Son olarak; AB Konseyi Başkanı Charles Michel'le görüşen Yunanistan Başbakanı Miçotakis, “Ankara ile elzem yakınlaşmanın gerçekleşebilmesinin tek yolu provokasyonların, yasadışı eylemlerin ve saldırgan söylemlerin sona ermesidir. Türkiye'nin ölçülü adımları, Avrupa tarafından gelecek adımları da hızlandıracaktır.” açıklamasını yaptı.
Başkan Michel de, “AB, Türkiye’nin davranışını değiştirmek için elindeki tüm araçları kullanmaya hazır.” deyip şunları söyledi:
“[Türkiye'ye] Açık bir mesaj gönderdik: Daha olumlu bir gündeme hazırız; ama ruh halimiz şartlı, orantılı ve tersine çevrilebilir. Özellikle Yunan-Türk ilişkilerinde, Kıbrıs sorunu ve insan hakları konusu gibi farklı alanlarda ilerleme olursa, bu gerçekleşebilir... Geçmişte doğru yönde bir kez, sonra yanlış yönde iki kez adım gördük.”
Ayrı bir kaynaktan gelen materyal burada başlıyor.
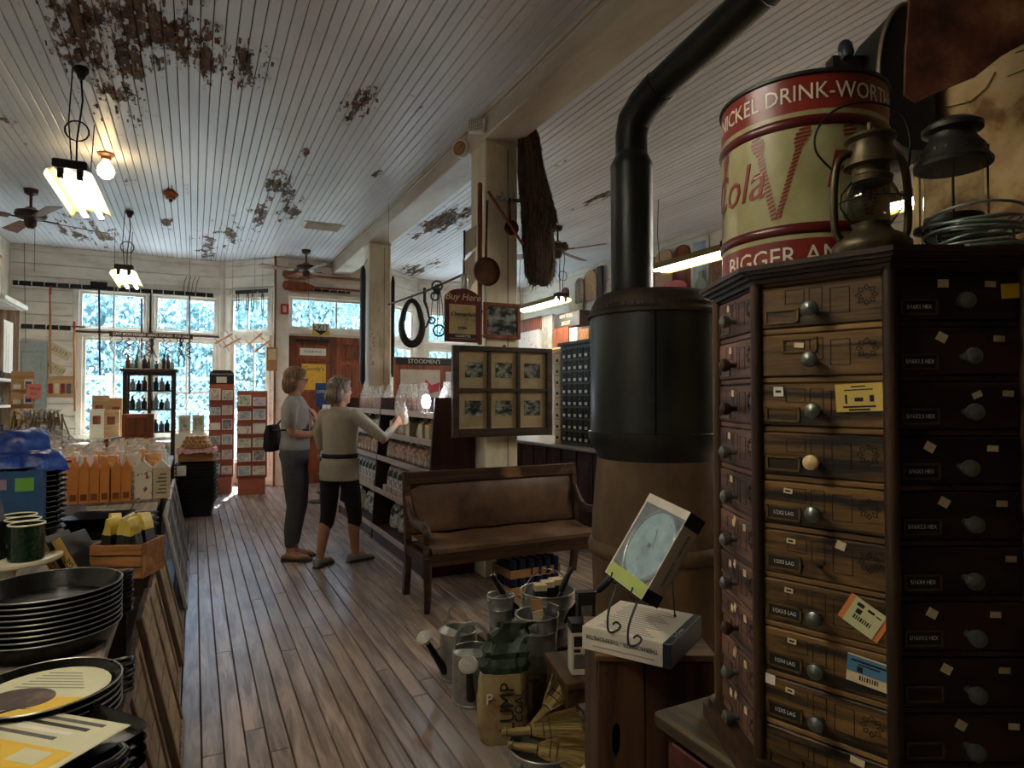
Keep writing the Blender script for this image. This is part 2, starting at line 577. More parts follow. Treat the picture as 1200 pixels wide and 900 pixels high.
def window(n, w, x0, x1, z0, z1, vbars=(), hbars=(), cas=.07, M=M_trim):
    """a window in the opening of wall w, in the wall's own axes"""
    r = MB()
    for (a, b) in (((x0 - cas, -.04, z0 - cas), (x0 + .01, .06, z1 + cas)), ((x1 - .01, -.04, z0 - cas), (x1 + cas, .06, z1 + cas)),
                   ((x0 - cas, -.042, z1 - .01), (x1 + cas, .06, z1 + cas)), ((x0 - cas - .02, -.06, z0 - cas), (x1 + cas + .02, .06, z0 + .01))):
        r.b2(a, b, bev=.006)
    o = r.build('window_%d' % n, M, kind='structure')
    o.matrix_world = w.matrix_basis
    fr = MB()
    s = .04
    fr.b2((x0 + .01, .0, z0 + .01), (x0 + .01 + s, .04, z1 - .01)); fr.b2((x1 - .01 - s, .0, z0 + .01), (x1 - .01, .04, z1 - .01))
    fr.b2((x0 + .01, .002, z1 - .01 - s), (x1 - .01, .038, z1 - .01)); fr.b2((x0 + .01, .002, z0 + .01), (x1 - .01, .038, z0 + .01 + s))
    fr.build('sash', M, o)
    for v in vbars: MB().b2((v - .014, .005, z0 + .01), (v + .014, .036, z1 - .01)).build('muntin', M, o)
    for h in hbars: MB().b2((x0 + .01, .006, h - .014), (x1 - .01, .035, h + .014)).build('muntin', M, o)
    xs = [x0 + .012] + sorted(vbars) + [x1 - .012]; zs = [z0 + .012] + sorted(hbars) + [z1 - .012]
    for i in range(len(xs) - 1):
        for k in range(len(zs) - 1):
            MB().b2((xs[i], .018, zs[k]), (xs[i + 1], .022, zs[k + 1])).build('pane', M_glass, o)
    return o


# ---- floor
M_floor = wood('worn_floor_boards', (108, 92, 80), (170, 150, 134), 'y', 5, .34, .16, .12, world_co=True, spec=.5, wear=((158, 150, 146), 1.3, .54))
M_under = plain('dark_gap', (14, 11, 9), .9, 0, 0)
floor = MB().b2((XL - .2, YR - .2, -.12), (XR + .2, YB + .2, -.02)).build('floor', M_under, kind='structure')
PW = 0.0815
x = -0.45
k = 0
while x < XR:
    cut = [1.2, 11.6] if x > 3.3 else [1.2]
    if x <= 3.3:
        y = 1.2 + random.uniform(.6, 3.0)
        while y < 11.2:
            cut.append(y); y += random.uniform(2.2, 4.2)
        cut.append(11.6)
    for a, b in zip(cut[:-1], cut[1:]):
        h = random.uniform(-.0012, .0008)
        MB().b2((x + .0022, a + .001, -.02), (x + PW - .0022, b - .001, h), bev=.003).build('floor_board', M_floor, floor)
    x += PW
rest = MB()
x = XL
while x < XR:
    a, b = (YR, 1.2) if x >= -0.451 else (YR, YB)
    rest.b2((x + .0022, a, -.02), (min(x + PW, XR) - .0022, b, 0))
    x += PW
rest.build('far_floor_boards', M_floor, floor, kind='stuff')

# ---- ceiling
blobs = []
for (px, py, r, wg) in ((100, 20, .42, .40), (165, 30, .42, .42), (130, 110, .36, .30), (235, 60, .26, .36), (290, 75, .22, .36), (215, 40, .3, .36), (90, 60, .3, .34),
                        (420, 122, .17, .36), (325, 220, .36, .35), (200, 225, .2, .33), (300, 250, .34, .31), (195, 262, .24, .32), (275, 275, .5, .29), (215, 215, .2, .3), (345, 245, .3, .32), (240, 290, .6, .27), (360, 180, .1, .3), (150, 60, .3, .40),
                        (440, 205, .12, .30), (490, 130, .08, .3), (150, 212, .2, .26), (120, 275, .6, .31), (75, 270, .5, .27),
                        (515, 262, .5, .38), (545, 250, .3, .36), (490, 315, .6, .33), (700, 232, .22, .34), (650, 190, .16, .26), (560, 245, .3, .28),
                        (540, 8, .12, .3), (30, 90, .5, .16), (20, 150, .5, .14)):
    p = at_z(px, py, CEIL)
    blobs.append((p.x, p.y, r, wg))
M_ceil = peeling_paint('peeling_white_ceiling_paint', (232, 235, 242), blobs)
M_ceilb = plain('dark_ceiling_gap', (30, 26, 24), .9, 0, 0)
ceiling = MB().b2((XL - .2, YR - .2, CEIL + .016), (XR + .2, YB + .2, CEIL + .15)).build('ceiling', M_ceilb, kind='structure')
for (xa, xb) in ((XL, 2.05), (2.35, XR)):
    n = round((xb - xa) / .0705)
    w = (xb - xa) / n
    for i in range(n):
        c = random.uniform(2.0, 10.5)
        for (a, b) in ((YR, c), (c, YB)):
            h = random.uniform(-.0015, .0025)
            MB().b2((xa + i * w + .0028, a + .001, CEIL + h), (xa + (i + 1) * w - .0028, b - .001, CEIL + .016), bev=.004).build('ceiling_board', M_ceil, ceiling)
# loose curls of paint hanging out of the worst patches
fl = MB()
for (bx, by, r, wg) in blobs[:7] + blobs[7:8] + blobs[17:18]:
    for k in range(70):
        a, q = random.uniform(0, 6.28), r * random.random() ** .6
        px_, py_ = bx + math.cos(a) * q * .8, by + math.sin(a) * q * 1.6
        l, w = random.uniform(.012, .06), random.uniform(.003, .011)
        t = random.uniform(.1, .8)
        sgn = random.choice((-1, 1))
        z = CEIL - .001
        mi = 0 if random.random() < .45 else 1
        fl.add([(px_ - w, py_, z), (px_ + w, py_, z), (px_ + w, py_ + sgn * l * .6, z - l * .25 * t), (px_ - w, py_ + sgn * l * .6, z - l * .25 * t),
                (px_ + w * .8, py_ + sgn * l, z - l * .7 * t), (px_ - w * .8, py_ + sgn * l, z - l * .7 * t)], [(0, 1, 2, 3), (3, 2, 4, 5)], mi)
M_flake = plain('paint_flake', (206, 208, 212), .5, 0, .1)
M_bare = wood('bare_brown_ceiling_wood', (70, 50, 36), (140, 106, 76), 'y', 9, .8)
fl.build('paint_flakes', [M_flake, M_bare], ceiling, kind='stuff')

# ---- beam and columns
beam = MB().b2((2.05, YR, 3.5), (2.35, YB, CEIL + .02), bev=.008).build('trim_1', M_beam, kind='structure')
tag(beam, 'dingy cream ceiling beam running from the stove pipe to the entrance', 'beam')
MB().b2((2.02, YR, 3.665), (2.05, YB, CEIL), bev=.006).build('beam_moulding', M_beam, beam)
MB().tube([(2.045, y, 3.648 + .003 * math.sin(y * 5)) for y in [YR + .3 * i for i in range(44)]], .006, 6).build('cable', M_paper, beam, 60)


def column(y, label, z1=3.5):
    t = thing('column', label, 'column', (2.21, y + .15, 0))
    t['kind'] = 'structure'
    MB().b2((-.145, -.15, 0), (.145, .15, z1), bev=.01).build('post', M_post, t)
    MB().b2((-.16, -.17, 0), (.16, .17, .16), bev=.01).build('plinth', M_post, t)
    MB().b2((-.15, -.16, z1 - .025), (.15, .16, z1), bev=.004).build('cap_block', M_beam, t)
    for dx in (.055,): MB().b2((dx - .003, -.1515, .16), (dx + .003, -.1495, z1 - .06)).build('board_seam', M_dark, t)
    return t


column(4.58, 'square cream post behind the bench, hung with photographs and old tools')
column(8.33, 'square cream post by the entrance, with the long black case hung on its side')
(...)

Tablo bu iken; Milli Savunma Bakanlığı, Türk ve Yunan heyetleri arasındaki 4'üncü Güven Artırıcı Önlemler Toplantısı'nın 26-27 Mayıs tarihlerinde video konferans yöntemiyle icra edildiğini ve önlemler konusundaki görüşmelerin devamı hususunda mutabık kalındığını duyurdu.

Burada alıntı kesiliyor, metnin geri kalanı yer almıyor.